A thangka is usually shaped as a vertical rectangle. The central part of the painting is named as “Meilong”, the core of a thangka. Thangka is usually framed with yellow and red silk, which is called rainbow. And a square piece of silk of a different color will be framed in the middle of the lower side. Thangka is incorporated with a stem in the upper side and a scroll in the lower side. Silk of the lower part of the painting slightly appears in the shape of trapezoid with red or white lines incorporated along the edges of the silk. The scroll is decorated with pure silver, ivory, jade or bronze ends on either side with dragon patterns, etc., carved on the scroll, reflecting exquisite craftsmanship. A flexible silk cover is placed on the front of the painting for protection, with two equally long threads on the silk cover. The painting is normally covered by the silk, which will be rolled up when on display.

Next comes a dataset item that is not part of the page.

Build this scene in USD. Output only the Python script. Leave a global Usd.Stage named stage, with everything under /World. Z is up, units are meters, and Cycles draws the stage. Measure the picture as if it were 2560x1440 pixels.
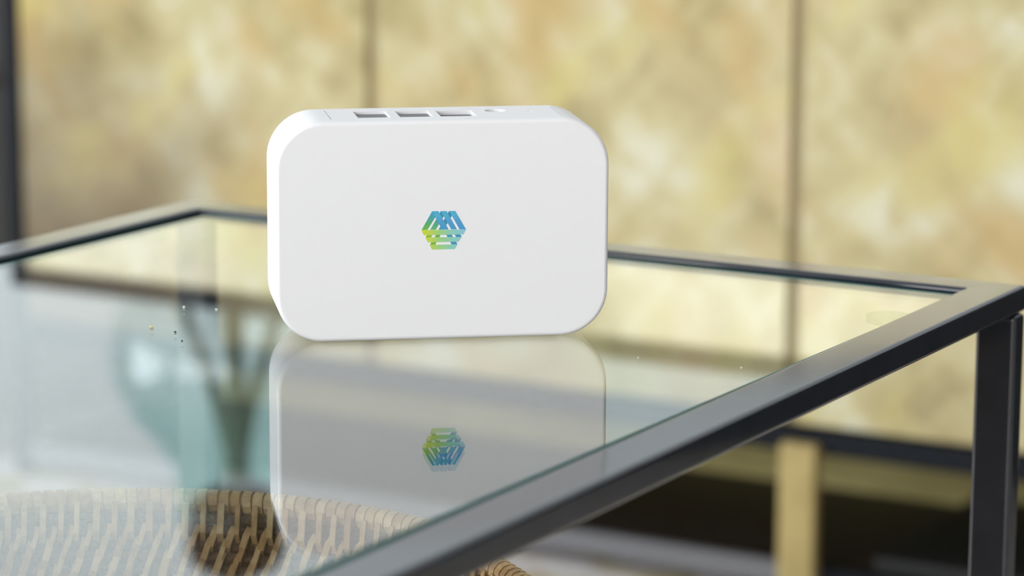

A high-quality thangka is painted with more than 30 colors—even 40 to 50 colors in some cases. Red, yellow, white, black, green, blue, purple and light blue are the basic colors which are frequently seen in a thangka. All pigments are natural mineral and organic materials, which are very resplendent and durable, reflecting rich Tibetan style.

When painting a thangka, the artist should follow strict requirements and extremely complicated procedures, so he must be in accordance with guidelines laid out in Buddhist scripture and requirements of guru during the whole painting process. This includes pre-ceremony, making painting cloth, drafting, coloring and dying, sketching and fixing, gold and silver power spreading, eye drawing and framing, and consecration. It takes comparatively long time to make a thangka—half a year at the minimum and more than a decade at the maximum.

In China, thangka painting is mainly concentrated in Tibet, Qinghai, Sichuan, etc. There are a few but not many national masters in this area who are still alive, including Deng Du, Gesang Cidan, Gengdeng Daji, Xi Hedao, Dou Ga and Niang Ben.